28.06.2005 THE JERUSALEM POST
  Welcome to Israel, Prime Minister Sanader
 
 

By Dr. Efraim Zuroff

The visit of Ivo Sanader, the first by a serving Croatian prime minister to Israel, is a milestone in the rapidly-improving bilateral ties between the two countries, and an encouraging sign that Croats and Jews have opened a new page in their relations following the tribulations of the past century.

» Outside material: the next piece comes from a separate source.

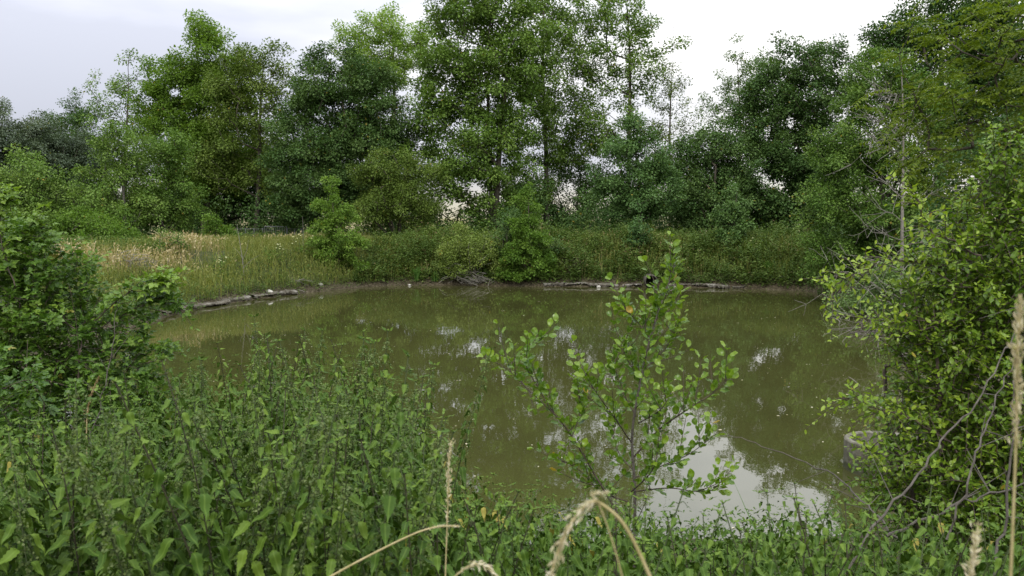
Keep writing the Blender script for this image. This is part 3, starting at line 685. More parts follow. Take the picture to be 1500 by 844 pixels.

Just a mere decade ago, such a visit was impossible due to the lack of full diplomatic relations between Israel and Croatia in the wake of the publication of former President Franjo Tudman's book The Wastelands of Historical Reality , in which he accused the Jews of inflating the number of Holocaust victims from one to six million and claimed that Jewish inmates ran the infamous Jasenovac concentration camp.

Since then, much progress has been made by Croatia in dealing with the past. Dinko Sakic, the commandant of Jasenovac, was convicted in Zagreb and is still in prison. President Mesic made a historic visit to Israel during which he acknowledged the active role of the Croatian Fascist Ustasha in the annihilation of Croatian Jewry and issued a heartfelt apology for their crimes both at Yad Vashem and in his speech to the Knesset. In addition, a street in Split which had been named for Ustasha minister of education Mile Budak was renamed and, during Sanader's term of office, a statue dedicated to Budak was forcibly dismantled.

These welcome steps have been important milestones in the rapidly improving relations between Israel and Croatia and between Jews and Croats.

Yet despite this progress, much remains to be done both in confronting the past and in dealing with the present. Although the current government has consistently said the right thing, when it comes to implementation the results have been lacking. There is still too much nostalgia in certain quarters for the NDH, the Fascist independent state of Croatia which was established by the Axis; and when popular pop band Thompson croons longingly about Jasenovac, where at last 85,000 innocent civilians were murdered by the Ustasha, he increases his popularity with total impunity.

The same unfortunately applies to the prosecution of Ustasha Nazi war criminals.

EXACTLY A year ago this week, the Wiesenthal Center, in the framework of its Operation: Last Chance project, exposed the residence in Croatia of Milivoj Asner, the World War II Ustasha police chief of Slavonska Pozega, who played an active role in the persecution and deportation to concentration camps of hundreds of Serbs, Jews and Gypsies. The evidence against Asner, collected by researcher Alen Budaj, is absolutely unequivocal and includes documents signed by Asner personally in which he issues various anti-Jewish directives, such as, for example, the eviction of Jews from their homes (October 18, 1941).

On Christmas Day, 1941, the final roundup of the Jews of Pozega began. They were taken to Ustasha headquarters, where they were tortured and their belongings stolen. On December 29, 1941, they were forced into cattle cars, and at the Kapela-Batrina station the men were separated from the women and children, with the latter deported to the Djakovo concentration camp and the former shipped to Jasenovac, where some were murdered upon arrival and the others killed on January 2, 1942.

Despite the fact that a criminal investigation for murder was opened against Asner on the day he was exposed, he managed to escape to Austria. To this day he has not been indicted, let alone prosecuted, for his crimes. From the safety of his current residence in Klagenfurt (Paulitischgasse 8) he continues, totally unrepentant, to deny any wrongdoing and contend that he would gladly repeat his activities against Jews and Serbs, whom he continues to regard as enemies of Croatia.

It is precisely such people who must be held accountable for their Holocaust crimes, regardless of the time that has elapsed since they were committed.

I hope that when Sanader visits Yad Vashem today he keeps in mind that while those crimes indeed took place years ago, many of those responsible are still unprosecuted and some, like Asner, can be brought to justice. The prosecution of Asner in democratic Croatia would send the right message to Croatian society regarding the role of the Ustasha in Holocaust crimes and the necessity of facing them honestly and courageously. It would be another significant milestone in Croatian-Jewish relations.

But time is running out and every day Asner is not brought to trial brings him closer to eluding justice. Yad Vashem in Jerusalem would be a most appropriate place for Sanader to make it unequivocally clear that that will not be the case.

The writer is director of the Israel office of the Simon Wiesenthal Center and coordinator of Nazi war crimes research for the SWC worldwide.